Ook links is machteloos. Daarom is Rood! nodig in deze stad. Om lastige vragen te stellen over schuldenlasten waar wij als gewone burgers niets mee te maken hebben, maar ook om te verwijzen naar plaatsen in de wereld waar men, met vallen en opstaan, bewijst dat het ook anders kan.

Daarom trok ik vorig jaar opnieuw naar Bolivia om het boeiende, maar moeilijke veranderingsproces dat zich daar onder Evo Morales ontwikkelt, te kunnen volgen. Hieruit ontstond mijn nieuw boek Pijnen van een Pachakuti, Bolivia onder Morales. Het is zeker geen ver-van-mijn-bed-show, maar een intellectuele zoektocht naar ‘het goede leven’ en naar elementen voor een nieuwe grammatica van links. Terwijl men in landen als Bolivia een stukje welvaartsstaat probeert op te bouwen wordt dat model in het Westen (wegens te duur voor de concurrentiepositie) almaar sneller afgebouwd. Terwijl de pensioenleeftijd in Europese landen almaar hoger wordt, vermindert Bolivia de pensioenleeftijd van 65 naar 58 jaar. Op 1 mei van dit jaar heeft Evo Morales de elektriciteitssector genationaliseerd. Re-nationaliseren heet zo’n maatregel. Het is gedurfd om een ethische politiek te voeren in een tijd dat enkele grote aandeelhouders regering na regering op de knieën krijgt.

Dwarsliggende oude krokodil

Ik voel me als dwarsligger van net geen zeventig aangesproken door dit initiatief. Stéphane Hessel is nog 24 jaar ouder dan ik en zijn Indignez vous! klinkt wereldwijd. Ik heb als kleine jongen ‘vliegende bommen’ op Antwerpen weten vallen. Dat is echter een zeer vage herinnering voor iemand die is opgegroeid in de koude oorlogsjaren, maar die nog zeer goed weet dat hij heeft kunnen genieten van de voordelen van de welvaartsstaat die na jaren van vakbondsstrijd werden verworven. De vertaling ervan? Degelijk onderwijs, goede gezondheidszorgen, vastheid van betrekking en een goed pensioen. Het zijn stuk voor stuk zaken die voltooid verleden tijd zijn.

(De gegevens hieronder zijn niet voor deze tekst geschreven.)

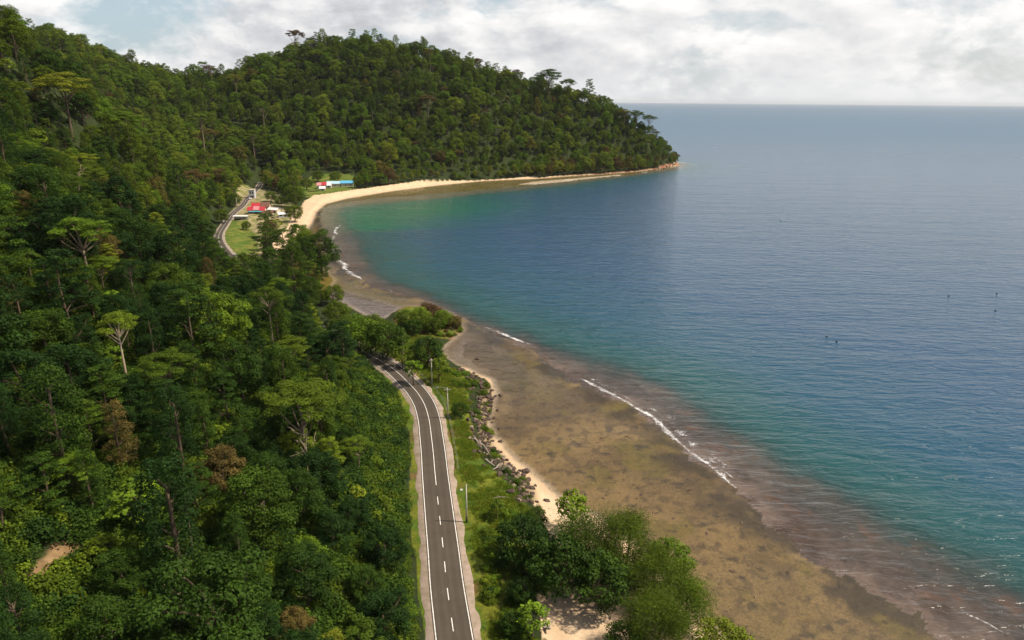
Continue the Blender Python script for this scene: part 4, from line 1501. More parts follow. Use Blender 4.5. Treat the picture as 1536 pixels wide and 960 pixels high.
HERO = [
    # kind, which, u, v, crown radius px, tone, label
    ('casuarina', 0, 878, 812, 54, 0.26, 'large feathery green she-oak on the sand beside the grassy ditch', 'she-oaks on the beach'),
    ('casuarina', 1, 938, 822, 50, 0.34, 'broad feathery olive she-oak over the sand, nearest the open reef flat', 'she-oaks on the beach'),
    ('casuarina', 2, 985, 868, 50, 0.34, 'olive she-oak with ragged crown in the middle of the beach grove', 'she-oaks on the beach'),
    ('casuarina', 0, 1030, 905, 45, 0.48, 'yellow green she-oak leaning over the wet flat at the grove edge', 'she-oaks on the beach'),
    ('casuarina', 1, 985, 935, 48, 0.34, 'she-oak with dark bare stems showing above the sand patch', 'she-oaks on the beach'),
    ('ball', 0, 842, 842, 50, 0.12, 'dark round shade tree beside the brown sand clearing', None),
    ('ball', 3, 786, 806, 40, 0.05, 'very dark dense tree between the grassy verge and the grove', None),
    ('ball', 1, 905, 868, 46, 0.16, 'dark domed tree under the tall feathery she-oaks', None),
    ('ball', 2, 1006, 838, 34, 0.62, 'bright green rounded tree at the seaward edge of the grove', None),
    ('bigleaf', 0, 858, 757, 24, 0.66, 'small bright green tree at the end of the pale beach', None),
    ('ball', 1, 772, 838, 22, 0.12, 'dark tree in the ditch beside the road verge', None),
    ('ball', 0, 783, 885, 22, 0.10, 'dark bushy tree beside the sand clearing, nearest the ditch', None),
    ('bigleaf', 1, 800, 925, 24, 0.62, 'bright leafy shrub tree at the edge of the sand clearing', None),
    ('ball', 2, 770, 935, 20, 0.14, 'dark low tree at the foot of the grassy verge', None),
    ('ball', 3, 1085, 962, 40, 0.74, 'yellow green spreading bush tree beside the tawny reef flat', None),
    ('ball', 2, 938, 962, 30, 0.2, 'dark green low tree among the beach sand patches', None),
    ('ball', 1, 577, 506, 30, 0.22, 'dark round tree behind the road bend beside the first utility pole', 'round trees by the road bend'),
    ('ball', 2, 641, 523, 24, 0.08, 'very dark ball shaped tree beside the lagoon, behind the road bend', 'round trees by the road bend'),
    ('ball', 0, 545, 498, 32, 0.55, 'bright green domed tree beside the still inlet', 'round trees by the road bend'),
    ('bigleaf', 2, 659, 547, 15, 0.40, 'small green tree beside the lagoon shore and second utility pole', None),
    ('bigleaf', 0, 620, 550, 14, 0.55, 'small bright bush tree between the first two utility poles', None),
    ('bigleaf', 1, 604, 528, 14, 0.30, 'small green tree at the foot of the first utility pole', None),
    ('ball', 0, 690, 612, 13, 0.18, 'small dark round tree beside the third utility pole', None),
    ('ball', 3, 805, 772, 17, 0.25, 'small dark tree at the lower end of the boulder bank', None),
    ('bigleaf', 2, 746, 762, 12, 0.30, 'small shrub tree in the grass below the boulder bank', None),
    # the spit
    ('ball', 0, 607, 476, 16, 0.35, 'green bush on the landward end of the wooded spit', 'bushes on the spit'),
    ('ball', 1, 632, 474, 17, 0.66, 'bright green bush in the middle of the wooded spit', 'bushes on the spit'),
    ('ball', 2, 652, 468, 14, 1.0, 'rusty brown thicket on the seaward side of the spit', 'bushes on the spit'),
    ('ball', 0, 640, 462, 12, 0.98, 'brown withered bush at the back of the wooded spit', 'bushes on the spit'),
    ('ball', 1, 664, 476, 14, 0.62, 'light green bush near the sandy tip of the spit', 'bushes on the spit'),
    ('ball', 2, 650, 486, 12, 0.28, 'dark green low bush on the lagoon side of the spit', 'bushes on the spit'),
    ('ball', 0, 682, 481, 11, 0.90, 'brownish outermost bush on the tip of the spit', 'bushes on the spit'),
    ('ball', 1, 620, 489, 13, 0.15, 'dark bush on the lagoon side at the root of the spit', 'bushes on the spit'),
    # around the village
    ('ball', 0, 440, 292, 17, 0.30, 'large olive tree between the red roofed house and the beach', 'trees around the village'),
    ('ball', 1, 441, 318, 13, 0.40, 'low green tree under the large olive tree at the beach', 'trees around the village'),
    ('layered', 0, 398, 347, 18, 0.22, 'dark tree below the red roofed house beside the grass field', 'trees around the village'),
    ('layered', 1, 424, 372, 22, 0.28, 'green tree at the near end of the curved beach', 'trees around the village'),
    ('column', 0, 458, 382, 13, 0.15, 'tall dark tree beside the tawny marsh', 'trees around the village'),
    ('column', 1, 440, 402, 20, 0.25, 'tall green tree between the field and the marsh', 'trees around the village'),
    ('layered', 2, 466, 412, 18, 0.30, 'tree at the seaward edge of the marsh', 'trees around the village'),
    ('layered', 3, 405, 395, 22, 0.20, 'dark tree below the mown grass field', 'trees around the village'),
    ('ball', 2, 372, 398, 24, 0.32, 'domed tree at the foot of the mown grass field', 'trees around the village'),
    ('ball', 3, 500, 440, 16, 0.42, 'green tree at the head of the still inlet', 'trees around the village'),
    ('ball', 2, 506, 466, 19, 0.42, 'rounded green tree at the bare upper end of the inlet', 'trees along the inlet'),
    ('ball', 0, 530, 486, 21, 0.55, 'bright rounded tree on the near shore of the inlet', 'trees along the inlet'),
    ('ball', 3, 512, 492, 22, 0.30, 'darker rounded tree behind the inlet shore trees', 'trees along the inlet'),
    ('ball', 1, 562, 486, 18, 0.35, 'rounded tree between the inlet and the road bend', 'trees along the inlet'),
    ('ball', 2, 598, 505, 15, 0.30, 'low rounded tree at the root of the wooded spit', 'trees along the inlet'),
    ('ball', 3, 538, 512, 24, 0.25, 'deep green rounded tree above the hidden road end', 'trees along the inlet'),
    ('ball', 0, 420, 300, 8, 0.45, 'small tree in the yard behind the whitish roofed huts', 'trees around the village'),
    ('ball', 1, 406, 293, 8, 0.35, 'small tree in the yard behind the red and brown roofs', 'trees around the village'),
    ('ball', 2, 369, 338, 7, 0.40, 'small tree standing in the mown field below the white shelter', 'trees around the village'),
    ('ball', 0, 350, 298, 11, 0.30, 'bushy tree on the hill side of the village road', 'trees around the village'),
    ('ball', 1, 332, 322, 11, 0.35, 'small tree on the hill side of the village road bend', 'trees around the village'),
    ('ball', 2, 460, 274, 9, 0.40, 'small tree beside the pink roofed beach house', 'trees around the hamlet'),
    ('ball', 0, 503, 264, 9, 0.45, 'small tree behind the blue roofed beach hall', 'trees around the hamlet'),
    ('ball', 1, 538, 271, 9, 0.35, 'small tree at the seaward end of the blue roofed beach hall', 'trees around the hamlet'),
    ('ball', 2, 476, 262, 9, 0.30, 'small dark tree behind the patched pink and red roof', 'trees around the hamlet'),
    # singled out on the hills
    ('umbrella', 0, 452, 596, 58, 0.34, 'large spreading tree with forked pale trunk above the road', None),
    ('tall', 0, 402, 444, 25, 0.30, 'tall pale trunked tree rising from the dark forest before the inlet', None),
    ('umbrella', 1, 106, 694, 34, 0.62, 'light green umbrella shaped tree on a thin stem', None),
    ('umbrella', 2, 120, 345, 42, 0.55, 'large light green spreading tree high on the slope', None),
    ('umbrella', 1, 823, 112, 20, 0.18, 'broad flat crowned tree standing out on the headland skyline', 'crest trees of the headland'),
    ('umbrella', 0, 852, 122, 13, 0.30, 'smaller open crowned tree seaward of the broad skyline tree', 'crest trees of the headland'),
    ('umbrella', 1, 955, 170, 12, 0.30, 'open crowned tree standing against the sea on the headland shoulder', 'crest trees of the headland'),
    ('umbrella', 0, 974, 178, 11, 0.26, 'outermost tall tree standing against the sea on the headland', 'crest trees of the headland'),
    ('umbrella', 2, 936, 168, 9, 0.85, 'brownish tall tree just behind those standing against the sea', 'crest trees of the headland'),
    ('tall', 1, 298, 172, 17, 0.45, 'pale trunked tree rising from the valley before the headland', None),
    ('tall', 2, 394, 158, 13, 0.50, 'slender tall tree with bare trunk on the lower headland slope', None),
]
NAME = {'ball': 'round_tree', 'casuarina': 'she_oak', 'dome': 'broadleaf_tree', 'layered': 'broadleaf_tree', 'bigleaf': 'shrub_tree', 'column': 'broadleaf_tree', 'umbrella': 'spreading_tree', 'tall': 'emergent_tree'}
rh = np.random.default_rng(77)
for kd, w, u, v, rpx, tone, lab, grp in HERO:
    vi = BYKIND[kd][w % len(BYKIND[kd])]
    loc, s = crown_spot(u, v, rpx, vi)
    plant(NAME[kd], vi, loc, rh.uniform(0, 6.28), s, tone, lab, 'tree', grp)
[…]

Het vervelende is dat de meeste mensen zich daar amper van bewust zijn, want een hele ‘industrie’ is bezig een neoliberaal bewustzijn te creëren. Ook de media – waar zijn de kwaliteitskranten van weleer ? – doen mee aan die pensée unique productie. Méér productiviteit, langer werken, maaltijdcheques om de sociale zekerheid te omzeilen en ga zo maar door, worden niet meer in vraag gesteld. Het is eerder dé vakbond met al zijn stakingen die de zwarte piet toegeschoven krijgt. Om die volksverlakkerij te keren is een nieuwe grammatica voor links nodig. Daar wordt niet alleen in Bolivia naar gezocht. Het is een glokale zoektocht waaraan ik via Rood! in deze stad mijn steentje wil bijdragen.”